Scaling that up to total enterprise awards of $3.7 million suggests that companies which have received awards may have created around 2000 jobs. That is not counting the rest of the Government's $96 million.

But that would be nonsense, because most if not all of the 53 new jobs in this survey would have been created regardless of the trifling incentive of an enterprise award.

In many cases, the awards were a mere morale booster.

In one case, though, a $6435 enterprise award was enough to keep alive a business that may turn out to be a real winner, the Porirua wireless alarm maker Skycomm.

The enterprise award enabled founder John van Dinther to commission a study of Australia that gave him the confidence to proceed.

"When we press the mass-production button, I would feel comfortable with saying we will have the equivalent of quite easily a dozen fulltime-equivalents at start-up, and that could grow to 30 or 40, the bulk of it in Wellington," he said.

"If we couldn't have done that planning for the Australian market, we probably would have thrown it away."

Economist Brian Easton says that in principle, taxing high-income earners to invest in businesses such as Skycomm may boost investment and jobs, because the wealthy might otherwise spend much of the money on imports and overseas trips.

Even if they saved the money, only part of it would have gone into productive investment. Only 47 per cent of bank lending in January was to businesses. Another 45 per cent went to households (mainly for housing) and the rest to people overseas.

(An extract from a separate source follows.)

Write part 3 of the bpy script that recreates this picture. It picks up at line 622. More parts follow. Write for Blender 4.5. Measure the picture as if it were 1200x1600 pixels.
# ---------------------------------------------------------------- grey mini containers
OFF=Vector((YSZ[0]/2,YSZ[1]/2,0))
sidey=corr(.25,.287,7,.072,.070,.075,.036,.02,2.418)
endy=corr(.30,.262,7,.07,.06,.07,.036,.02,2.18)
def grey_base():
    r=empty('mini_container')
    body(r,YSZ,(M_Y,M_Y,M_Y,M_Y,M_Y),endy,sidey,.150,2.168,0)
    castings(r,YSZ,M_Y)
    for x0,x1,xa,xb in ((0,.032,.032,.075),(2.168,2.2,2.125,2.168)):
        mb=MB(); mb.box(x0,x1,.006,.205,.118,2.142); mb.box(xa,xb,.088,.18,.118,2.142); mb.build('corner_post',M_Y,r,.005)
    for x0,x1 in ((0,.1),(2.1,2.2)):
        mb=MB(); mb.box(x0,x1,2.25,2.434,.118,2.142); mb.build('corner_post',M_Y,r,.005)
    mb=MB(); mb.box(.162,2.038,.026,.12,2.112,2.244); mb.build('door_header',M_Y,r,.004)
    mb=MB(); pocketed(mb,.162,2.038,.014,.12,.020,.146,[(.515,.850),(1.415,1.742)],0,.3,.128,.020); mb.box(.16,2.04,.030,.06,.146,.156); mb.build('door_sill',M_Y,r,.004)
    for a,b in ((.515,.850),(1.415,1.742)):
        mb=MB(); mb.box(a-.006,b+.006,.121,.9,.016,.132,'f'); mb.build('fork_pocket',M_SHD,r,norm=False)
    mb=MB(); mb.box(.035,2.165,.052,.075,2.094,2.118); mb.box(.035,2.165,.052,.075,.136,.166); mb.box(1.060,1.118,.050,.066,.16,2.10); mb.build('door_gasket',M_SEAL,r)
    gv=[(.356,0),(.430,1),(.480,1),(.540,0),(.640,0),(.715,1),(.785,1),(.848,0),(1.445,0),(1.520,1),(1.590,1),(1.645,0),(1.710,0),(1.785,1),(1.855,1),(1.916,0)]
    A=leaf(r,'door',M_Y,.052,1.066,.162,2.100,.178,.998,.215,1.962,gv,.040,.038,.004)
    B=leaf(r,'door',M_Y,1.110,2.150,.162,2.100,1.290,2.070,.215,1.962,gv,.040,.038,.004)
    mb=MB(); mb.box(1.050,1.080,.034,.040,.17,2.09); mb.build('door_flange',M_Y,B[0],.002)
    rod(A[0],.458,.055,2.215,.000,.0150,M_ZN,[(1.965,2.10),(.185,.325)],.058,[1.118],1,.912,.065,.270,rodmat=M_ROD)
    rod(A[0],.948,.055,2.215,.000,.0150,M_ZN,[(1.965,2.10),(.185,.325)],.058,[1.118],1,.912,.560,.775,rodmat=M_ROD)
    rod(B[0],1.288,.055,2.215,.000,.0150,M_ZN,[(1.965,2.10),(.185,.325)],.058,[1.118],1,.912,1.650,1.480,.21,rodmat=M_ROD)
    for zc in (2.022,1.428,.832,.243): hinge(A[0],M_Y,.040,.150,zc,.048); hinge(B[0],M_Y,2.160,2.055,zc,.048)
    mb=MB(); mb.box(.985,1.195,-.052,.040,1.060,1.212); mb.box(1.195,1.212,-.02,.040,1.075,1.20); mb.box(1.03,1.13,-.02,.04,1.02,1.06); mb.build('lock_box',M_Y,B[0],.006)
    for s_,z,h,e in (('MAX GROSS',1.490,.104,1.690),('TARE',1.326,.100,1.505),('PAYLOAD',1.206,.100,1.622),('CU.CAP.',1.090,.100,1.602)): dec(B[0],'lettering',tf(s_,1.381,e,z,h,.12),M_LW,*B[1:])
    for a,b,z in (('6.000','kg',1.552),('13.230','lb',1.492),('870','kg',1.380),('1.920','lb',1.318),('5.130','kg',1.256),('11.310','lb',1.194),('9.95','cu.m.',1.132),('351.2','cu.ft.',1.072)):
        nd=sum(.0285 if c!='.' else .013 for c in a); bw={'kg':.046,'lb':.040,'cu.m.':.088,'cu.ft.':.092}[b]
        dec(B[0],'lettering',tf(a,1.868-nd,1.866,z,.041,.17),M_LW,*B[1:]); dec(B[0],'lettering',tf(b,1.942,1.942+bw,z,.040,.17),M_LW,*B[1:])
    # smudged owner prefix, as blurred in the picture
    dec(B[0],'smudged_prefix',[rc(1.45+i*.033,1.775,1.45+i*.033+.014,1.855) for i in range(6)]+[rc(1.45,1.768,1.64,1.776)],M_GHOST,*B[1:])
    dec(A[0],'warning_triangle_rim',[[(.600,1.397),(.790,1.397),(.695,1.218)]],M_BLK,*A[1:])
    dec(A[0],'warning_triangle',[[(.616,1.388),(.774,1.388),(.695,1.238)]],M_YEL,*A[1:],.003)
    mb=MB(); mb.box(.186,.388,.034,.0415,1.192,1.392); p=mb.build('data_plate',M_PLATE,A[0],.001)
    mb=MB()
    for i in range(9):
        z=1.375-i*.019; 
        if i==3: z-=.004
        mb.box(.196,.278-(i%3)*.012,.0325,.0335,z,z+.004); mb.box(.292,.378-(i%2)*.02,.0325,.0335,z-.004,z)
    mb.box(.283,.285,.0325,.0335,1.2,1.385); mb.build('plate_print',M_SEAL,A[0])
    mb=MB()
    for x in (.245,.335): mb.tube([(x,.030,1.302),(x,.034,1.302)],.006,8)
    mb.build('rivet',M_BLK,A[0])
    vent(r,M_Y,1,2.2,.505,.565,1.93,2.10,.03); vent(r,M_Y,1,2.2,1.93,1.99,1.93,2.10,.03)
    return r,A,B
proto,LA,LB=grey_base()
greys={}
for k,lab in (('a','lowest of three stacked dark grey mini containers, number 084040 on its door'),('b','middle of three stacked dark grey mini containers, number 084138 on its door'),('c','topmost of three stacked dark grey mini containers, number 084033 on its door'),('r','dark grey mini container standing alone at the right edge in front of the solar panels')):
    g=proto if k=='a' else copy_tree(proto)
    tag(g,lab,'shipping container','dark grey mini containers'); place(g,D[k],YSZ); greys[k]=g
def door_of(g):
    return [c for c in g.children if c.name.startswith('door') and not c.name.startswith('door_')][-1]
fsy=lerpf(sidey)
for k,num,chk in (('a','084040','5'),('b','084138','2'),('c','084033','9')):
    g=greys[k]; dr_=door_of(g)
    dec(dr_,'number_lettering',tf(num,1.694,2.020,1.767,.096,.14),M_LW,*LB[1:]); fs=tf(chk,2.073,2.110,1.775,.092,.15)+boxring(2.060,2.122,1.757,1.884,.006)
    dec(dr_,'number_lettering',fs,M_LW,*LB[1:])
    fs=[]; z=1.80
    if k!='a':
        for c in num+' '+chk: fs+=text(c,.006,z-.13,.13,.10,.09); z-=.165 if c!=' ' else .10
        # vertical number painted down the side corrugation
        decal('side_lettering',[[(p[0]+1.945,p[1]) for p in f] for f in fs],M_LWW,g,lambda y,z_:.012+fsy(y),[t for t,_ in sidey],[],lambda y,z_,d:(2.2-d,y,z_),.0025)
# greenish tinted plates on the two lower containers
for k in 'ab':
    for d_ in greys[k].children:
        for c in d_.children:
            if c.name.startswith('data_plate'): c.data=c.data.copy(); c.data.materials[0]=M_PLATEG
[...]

Using taxpayers' money to subsidise private investment could also be justified because society may be more willing to share risks than any individual entrepreneur or bank.

Individuals such as Arch McTainsh are reluctant to invest in training workers when those workers may take their skills across the road to their competitors.

In theory, therefore, subsidising private investment may potentially have produced more jobs.

Only real research will show whether the "Jobs Machine" has achieved that goal in practice.